5. Nicolas Woit 36 ans, créateur de mode.

C’est tout en douceur que Nicolas Woit ouvre les portes de son duplex dans lequel il a récemment emménagé. Pas de  » bling  » attitude, mais un bon goût omniprésent qui ne dépareille pas avec les créations de ce styliste très influencé par les années 1930 et 1940. Son sac, lui, rend hommage aux marques et aux griffes phares de l’univers de la mode. Il est signé Dries Van Noten :  » Je l’aime parce qu’il est sobre et fonctionnel, avoue le styliste. Je l’ai depuis un an, avant je possédais un sac en jeans Hermès.  » Nicolas Woit ouvre et commente les objets dont il ne se sépare pas : agenda Louis Vuitton, porte-document Natan, iPod dans une trousse signée Paul & Joe (sa griffe du moment), foulard Dior, portefeuille et porte-monnaie Comme des Garçons, pochette Vivienne Westwood, petit appareil photo numérique –  » pour retenir ce qui m’inspire  » -, porte-clés Louis Vuitton en version limitée, parapluie H&M en imprimé camouflage –  » pour les accessoires, ces Suédois sont vraiment forts  » -, lunettes Gucci, masque de nuit également H&M –  » je vais souvent en Asie, c’est pour l’avion  » – et petit sac griffé Miu Miu. Sans oublier, deux précieux tickets pour le concert de Madonna à Bercy –  » je suis fan « . Dernier détail stylistique important : Nicolas Woit ne porte jamais son sac en bandoulière car  » je n’aime pas la silhouette que cela fait, je préfère le tenir par les poignées « .

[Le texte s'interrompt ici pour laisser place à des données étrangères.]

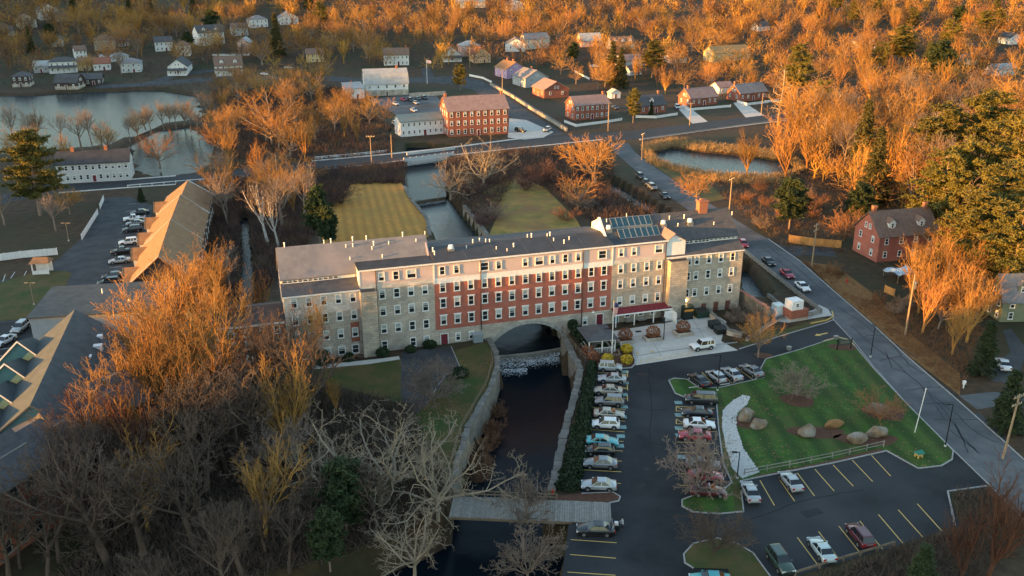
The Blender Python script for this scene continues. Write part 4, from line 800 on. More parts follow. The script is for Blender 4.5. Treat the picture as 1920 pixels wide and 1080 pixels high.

6. Michel Kacelenbogen 46 ans, directeur du théâtre bruxellois Le Public, metteur en scène et acteur.

Le rapport au sac qu’entretient Michel Kacelenbogen a quelque chose qui relève de la psychanalyse. Dans son grand bureau au-dessus du théâtre qu’il dirige, on le comprend vite. Au moins cinq modèles différents sont empilés contre un mur. Il prévient :  » Deux règles sont d’application, je me les fais toujours offrir et je ne les jette jamais.  » Le metteur en scène avoue changer régulièrement de modèle en fonction des personnes qu’il rencontre et des tâches qui l’attendent durant la journée.  » C’est un peu maladif , reconnaît-il, mais il faut que j’aie mon sac toujours près de moi, depuis mes 20 ans. Il a plus une fonction rassurante que rationnelle. J’y mets énormément d’objets, c’est comme un kit de survie que j’emporte partout avec moi.  » Quand on ouvre le sac de cet homme de théâtre, on est surpris par l’aspect hétéroclite de celui-ci : un exemplaire de la pièce  » Monsieur Ibrahim et les fleurs du Coran  » d’Eric-Emmanuel Schmitt, un autre de  » Bord de Mer  » de Véronique Olmi, un Laguiole, parfois un pique-nique, un carnet de notes, un ordinateur, des câbles informatiques, des documents, une lampe –  » on ne sait jamais  » -, un set de tournevis –  » le théâtre, c’est un texte et des tournevis  » -, des lunettes, un couteau suisse et des cd-rom avec des captations de pièces. Le tout pour un patchwork plutôt encombrant.  » Pire qu’un sac de femme « , conclut l’intéressé.